The heat treater will have included a machined piece of the same material of the general tooth size and shape. The diameter and length should be at least three times the whole depth of the tooth with the slot’s radius approximately equal to the minimum gear tooth’s fillet radius. A comparison of materials can be made with the blank hardness and face-quenching tests. The blank hardness value tests the core strength of a disc with a specified thickness measurement after the quenching process. These tests are rarely used today and have been replaced by the Jominy test. Hardenability can be determined by the Jominy end-quench test, developed by Jominy and Boegehold to provide the maximum information with the least effort and time. A test specimen is used that is usually one inch diameter by four inches long. The specimen is heated to a standard austenizing temperature and then quenched by a gentle water jet strike n one end face only. After cooling both ends are ground and Rockwell C readings are taken 0.062” from the quenched end and at greater intervals beyond that point. The data is then plotted and a hardenability curve generated. The anticipated tolerance should be within ±1.5 HRC.
Surface hardness is generally measured by one of three principal methods; Rockwell, Knoops/Vickers, and Brinell. Brinell is normally used for gears that are not case hardened and it is a destructive test leaving a large impression. The Vickers test is time consuming and requires a high quality surface preparation. The popularity of the Rockwell test is that it leaves a very small impression and takes only a few seconds. There are eight cycles split between the applying and removal of the test forces and the dwell time. Results will differ if the cycles fluctuate. Also Rockwell has numerous scales depending on the indenter used. The HRC scale uses a spherical conical diamond. Test methods are covered by ASTM E 110-82 for metallic materials, or ISO 6508-1 test scales AQ through T. The NIST booklet 960-5 by Samuel R. Low is also recommended.
When a shallow case is present, a few thousandths of error can make a more significant difference than when a deep case is present. A shallow case reduces bending and contact load capacities. In alloys with a high hardenability it is not always easy to determine where the core begins. The specimen must be more carefully prepared.
AGMA provides case depth calculations based on the maximum shear from contact loading. The equations are based on mathematically accurate transformations that can be used for all spur and helical gears with an involute tooth form. If the inspector does not have the necessary magnification, a laboratory microscopic examination would be needed. Digital systems are now available with image analyzers that measure hardness impressions and depths.

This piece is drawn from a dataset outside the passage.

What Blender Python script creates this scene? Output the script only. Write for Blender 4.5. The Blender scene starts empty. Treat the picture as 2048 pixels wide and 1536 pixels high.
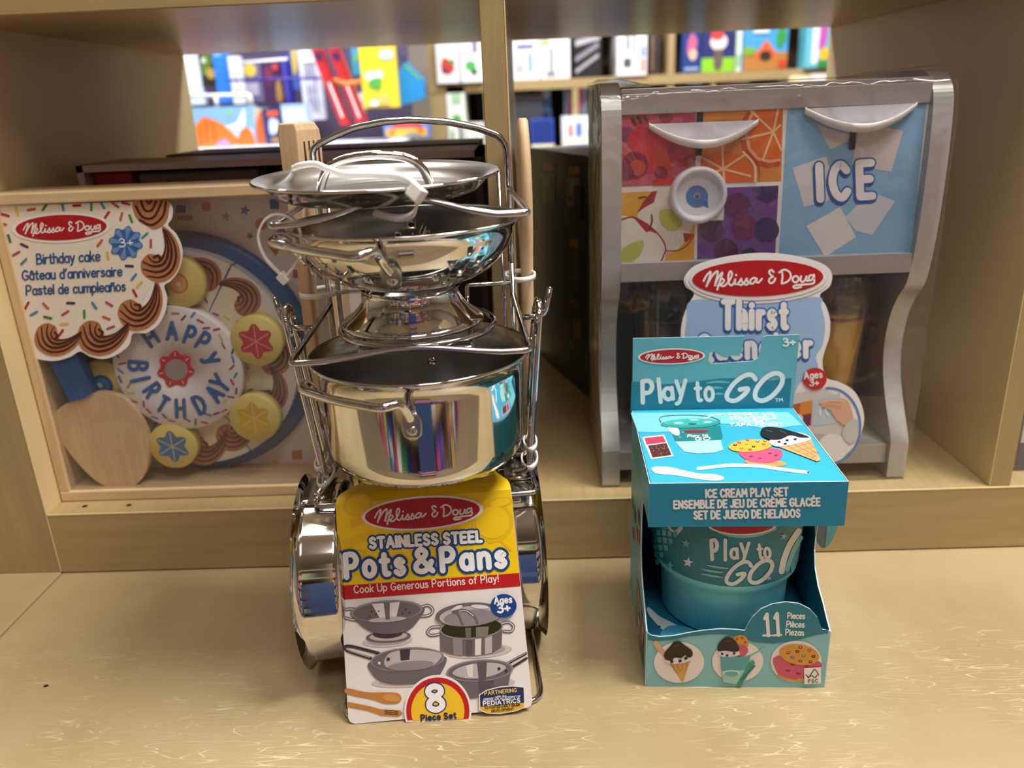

They are functional, accurate, and do not need a laboratory environment. The most accurate case depth measurement is the Knoop indenter used with a micro-hardness test. One of the latest developments used for automotive transmission gears is known as multi-frequency eddy current testing. Four locations along a shaft with five integral gears are checked. The test is automatically triggered and the hardness, case depth, and core hardness determined for each test position, and the data printed. Pulsed eddy currents have overcome previous problems with the formerly used continuous wave eddy currents. Checks on the surface hardness of carburized gearing can be made prior to the final process. An Emco test Rockwell C can be made at 120° spacing on the pitch circle. To assure uniformity of the hardness further checks are made at three locations on the tooth flank.